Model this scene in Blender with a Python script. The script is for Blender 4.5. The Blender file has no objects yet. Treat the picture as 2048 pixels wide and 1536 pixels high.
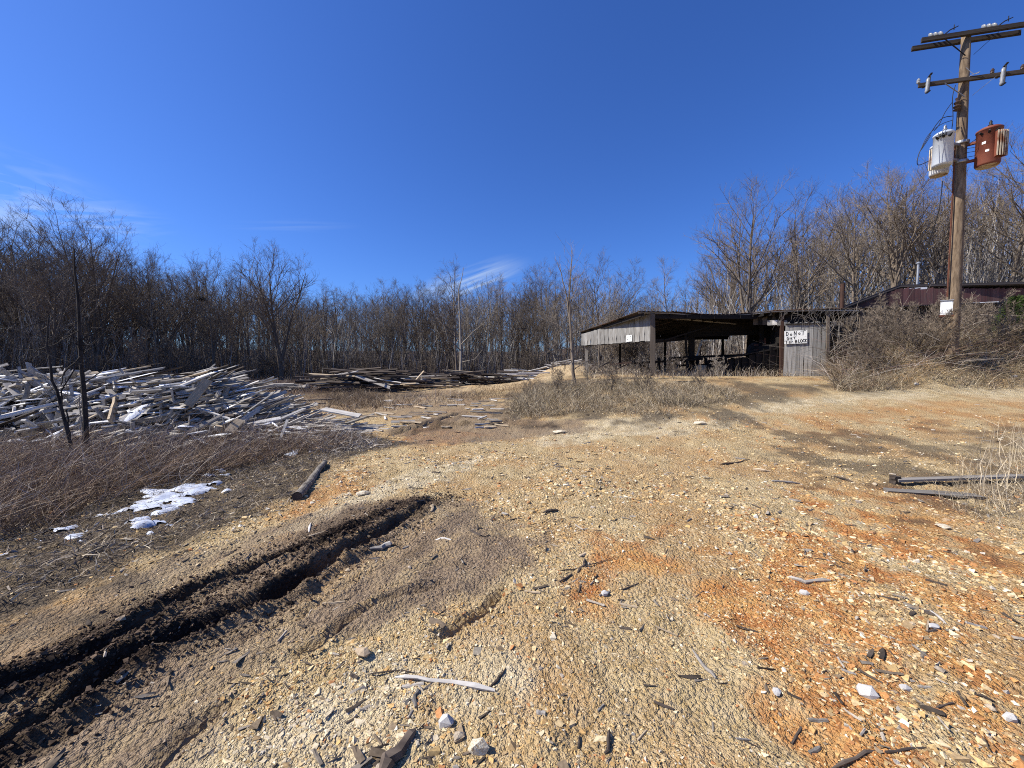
import bpy, bmesh, math, random
import numpy as np
from mathutils import Vector, Matrix, Quaternion

R = math.radians
random.seed(7)
rng = np.random.default_rng(11)
scn = bpy.context.scene
col = scn.collection

# ------------------------------------------------------------------ camera
PITCH, F, CX, CY, CAMZ = R(3.4), 780.0, 1024.0, 768.0, 1.6
cam = bpy.data.objects.new('camera', bpy.data.cameras.new('camera'))
col.objects.link(cam)
cam.data.sensor_width = 36.0
cam.data.lens = F / 2048 * 36
cam.data.clip_start = 0.05
cam.data.clip_end = 2000
cam.location = (0, 0, CAMZ)
cam.rotation_euler = (R(90) - PITCH, 0, 0)
scn.camera = cam

# ------------------------------------------------------------------ sun, sky, exposure
SUN_AZ, SUN_EL = R(-94), R(45)                  # azimuth from +Y, clockwise
sd = Vector((math.sin(SUN_AZ) * math.cos(SUN_EL), math.cos(SUN_AZ) * math.cos(SUN_EL), math.sin(SUN_EL)))
sl = bpy.data.lights.new('sun', 'SUN')
sl.energy = 5.0
sl.angle = R(0.53)
sl.color = (1.0, 0.94, 0.84)
so = bpy.data.objects.new('sun', sl)
col.objects.link(so)
so.rotation_euler = sd.to_track_quat('Z', 'Y').to_euler()

w = bpy.data.worlds.new('World')
scn.world = w
w.use_nodes = True
nt = w.node_tree
nt.nodes.clear()
N, L = nt.nodes, nt.links
out = N.new('ShaderNodeOutputWorld')
bg = N.new('ShaderNodeBackground')
sky = N.new('ShaderNodeTexSky')
sky.sky_type = 'NISHITA'
sky.sun_disc = False
sky.sun_elevation = SUN_EL
sky.sun_rotation = SUN_AZ
sky.altitude = 200
sky.air_density = 1.0
sky.dust_density = 0.7
sky.ozone_density = 3.2
hs = N.new('ShaderNodeHueSaturation')
hs.inputs['Saturation'].default_value = 1.08
hs.inputs['Value'].default_value = 1.0
L.new(sky.outputs[0], hs.inputs['Color'])
tc = N.new('ShaderNodeTexCoord')
tint = N.new('ShaderNodeMix'); tint.data_type = 'RGBA'; tint.blend_type = 'MULTIPLY'
tint.inputs['Factor'].default_value = 1.0; tint.inputs['B'].default_value = (0.62, 0.97, 1.72, 1)
L.new(hs.outputs[0], tint.inputs['A'])
last = tint.outputs['Result']


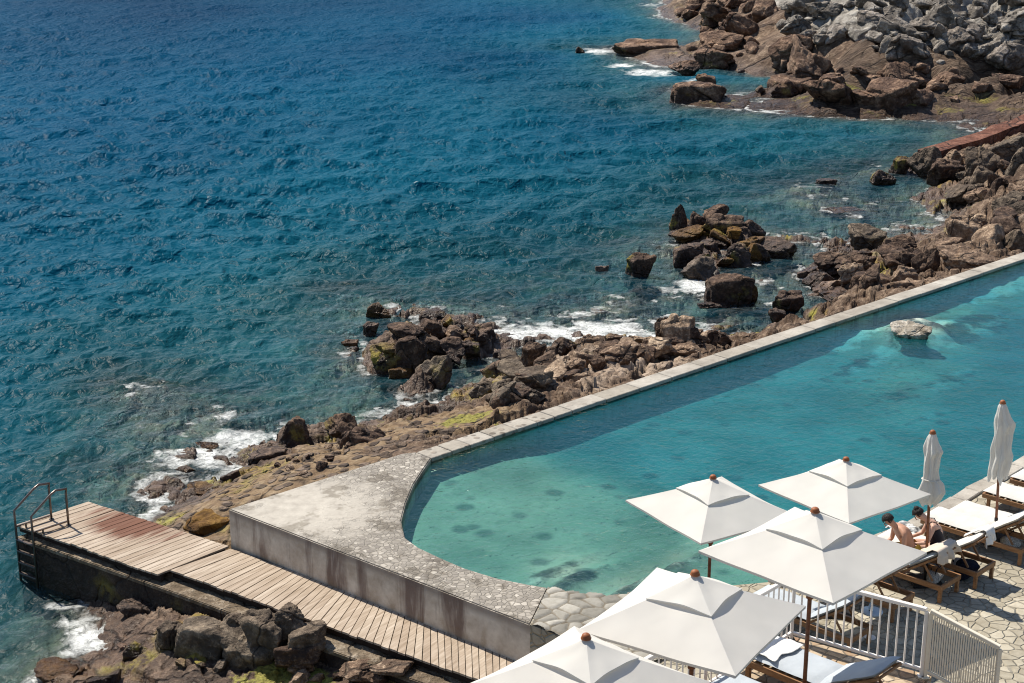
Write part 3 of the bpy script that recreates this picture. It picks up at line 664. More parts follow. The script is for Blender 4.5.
for i in range(84):
    lam = 0.45 * (8.0 / 0.45) ** ((i + rng.random()) / 84)
    th = R(-72) + rng.normal() * R(34)
    k = 2 * math.pi / lam; kx, ky = k * math.cos(th), k * math.sin(th)
    a = 0.0084 * (lam if lam < 2.2 else 2.2 * (lam / 2.2) ** 0.45)
    ph = kx * XS + ky * YS + rng.random() * 6.283
    att = np.clip((2.4 - (abs(kx) * dxs + abs(ky) * dys)) / 1.4, 0, 1) * a
    c_, s_ = np.cos(ph), np.sin(ph)
    ZS += att * c_; GX -= 0.8 * att * math.cos(th) * s_; GY -= 0.8 * att * math.sin(th) * s_
gust = 0.75 + 0.5 * np.clip(0.5 + 0.9 * fbm(XS * 0.05, YS * 0.03, 0 * XS, 3, 77), 0, 1)
ZS *= amp_d * gust; GX *= amp_d * gust; GY *= amp_d * gust
# foam: where the swell breaks over shallow rock, and in the surges the photograph shows
foam = np.zeros_like(XS)
edge = np.exp(-((TH + 0.10) / 0.16) ** 2) * 0.62 + 0.22 * np.clip((TH + 0.75) / 0.6, 0, 1) * (TH < 0.05)
foam[:nt] = edge
fb = """235 438 34 9 1.0;208 462 30 10 1.0;262 432 22 7 .7;185 448 20 7 .45;285 452 14 5 .6;150 505 22 5 .7;165 520 16 4 .6;90 640 26 9 1.1;60 606 22 6 .9;115 655 16 6 .9;75 625 30 5 .7;30 600 14 4 .5;540 330 50 7 .75;600 328 40 8 1.0;640 333 28 5 .9;570 338 40 5 .8;490 325 30 6 .5;440 350 14 5 .3;330 365 22 8 .4;360 345 14 9 .6;345 400 25 6 .35;410 405 24 6 .5;440 400 20 7 .4;480 382 12 10 .4;690 283 14 6 1.0;672 290 22 5 .8;700 290 10 4 .8;640 288 16 4 .5;600 270 24 5 .35;650 73 34 3.5 1.0;622 65 22 2.5 1.0;598 52 18 2.5 1.0;690 82 10 5 .9;740 107 20 2.5 .8;790 109 16 2 .9;880 114 26 2 .8;960 110 20 2.2 .7;1008 113 22 4 1.3;905 112 16 1.5 .8;815 186 28 4 .6;850 192 20 3 .5;880 162 14 4 .45;760 238 10 3 .3;830 225 26 4 .3;650 5 20 3 .7;655 18 16 2 .6;780 92 16 3 .5;830 60 6 2 .8;800 300 20 4 .3;780 285 20 5 .3;340 298 14 4 .6;125 392 20 4 .4;120 440 40 10 .2;380 300 30 5 .35;540 300 50 6 .2"""
for s in fb.split(";"):
    px, py, rx, ry, st = [float(q) for q in s.split()]
    rr = ((cols[None, :] - px) / rx) ** 2 + ((rows2[:, None] - py) / ry) ** 2
    foam = np.maximum(foam, st * np.exp(-rr * 0.8)) + 0.26 * st * np.exp(-rr * 0.30)
solidS = inside(XS, YS, solid_poly)
sea = grid_obj("sea", XS + GX, YS + GY, SEA + ZS, M['sea'], {"depth": depth, "foam": foam}, mask=solidS)
tag(sea, "choppy deep blue sea turning teal and foamy against the rocks", kind="structure")

# ------------------------------------------------------------------ pool
WZ = -0.10
def pool_depth(X, Y):
    """depth of the pool floor below the water"""
    a, b = P(548, 447, WZ), P(700, 500, WZ)
    t = (b - a).normalized(); n = Vector((-t.y, t.x, 0))
    if n.y < 0: n = -n
    s = (X - a.x) * n.x + (Y - a.y) * n.y + 0.25 * vnoise(X * .8, Y * .8, 0 * X, 3)
    step = 1 / (1 + np.exp(-s * 3.0))
    d = 0.34 + 0.17 * step
    d = d + 0.03 * fbm(X * .7, Y * .7, 0 * X, 3, 31)
    rk = np.zeros_like(X)
    for px, py, rx, ry, h, st in [(858, 333, 2.1, 0.6, .34, 0.9), (912, 336, 1.3, .7, .75, 1), (960, 330, 3.2, 1.0, .25, .95), (890, 350, 3.5, .5, .0, .9), (1000, 276, 3.2, 1.4, .42, 1.0), (950, 375, 2.5, 1.2, .05, .55), (900, 395, 2.2, 1.0, .1, .6), (548, 580, 1.0, .28, .25, .75), (575, 588, 1.2, .25, .3, .8), (640, 594, 3.0, .22, .4, .8), (920, 415, 1.5, .35, 0, .5), (880, 370, 3, .5, 0, .4)]:
        c = P(px, py, WZ - .4); k = np.exp(-((((X - c.x) * U.y - (Y - c.y) * U.x) / ry) ** 2 + (((X - c.x) * U.x + (Y - c.y) * U.y) / rx) ** 2))
        d = d - 0.55 * h * k * (0.8 + 0.5 * vnoise(X * 2.0, Y * 2.0, 0 * X, 5)); rk = np.maximum(rk, st * k)
    return np.maximum(d, 0.06), rk
gx = np.arange(-4, 34, 0.07); gy = np.arange(19, 66, 0.07)
PX, PY = np.meshgrid(gx, gy)
pd_, prk = pool_depth(PX, PY)
pin = inside(PX, PY, [p + (p - P(700, 470)).normalized() * 0.25 for p in pool_poly])
ppatch = np.zeros_like(PX)
for px, py, rx, ry in [(858, 333, 2.1, .55), (1003, 282, 3.2, .9), (935, 322, 1.2, .5)]:
    q = P(px, py, WZ - .3); ppatch = np.maximum(ppatch, np.exp(-((((PX - q.x) * U.y - (PY - q.y) * U.x) / ry) ** 2 + (((PX - q.x) * U.x + (PY - q.y) * U.y) / rx) ** 2)))
pf = grid_obj("pool_floor", PX, PY, WZ - pd_, M['pool_floor'], {"rocky": prk, "wall": 0 * prk, "palepatch": ppatch}, mask=~pin)
tag(pf, "pale sandy pool floor with dark spots and rocky patches", kind="structure")
rip = 0.004 * fbm(PX * 2.2, PY * 2.2, 0 * PX, 3, 91)
pin2 = inside(PX, PY, [p + (p - P(700, 470)).normalized() * 0.12 for p in pool_poly])
pw = grid_obj("pool_water", PX, PY, WZ + rip, M['pool_water'], {"depth": pd_ * (1.5 + 0.9 * np.clip((pd_ - .34) / .17, 0, 1)) * (1 + 0.55 * np.clip((PX - 9) / 10, 0, 1))}, mask=~pin2)
tag(pw, "clear turquoise water filling the seaside pool", kind="structure")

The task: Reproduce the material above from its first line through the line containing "from mathutils import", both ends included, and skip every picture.

Result of the task:
Model this scene in Blender with a Python script. The script is for Blender 4.5. The Blender file has no objects yet. Treat the picture as 2048 pixels wide and 1536 pixels high.
import bpy, bmesh, math, random
import numpy as np
from mathutils import Vector, Matrix, Quaternion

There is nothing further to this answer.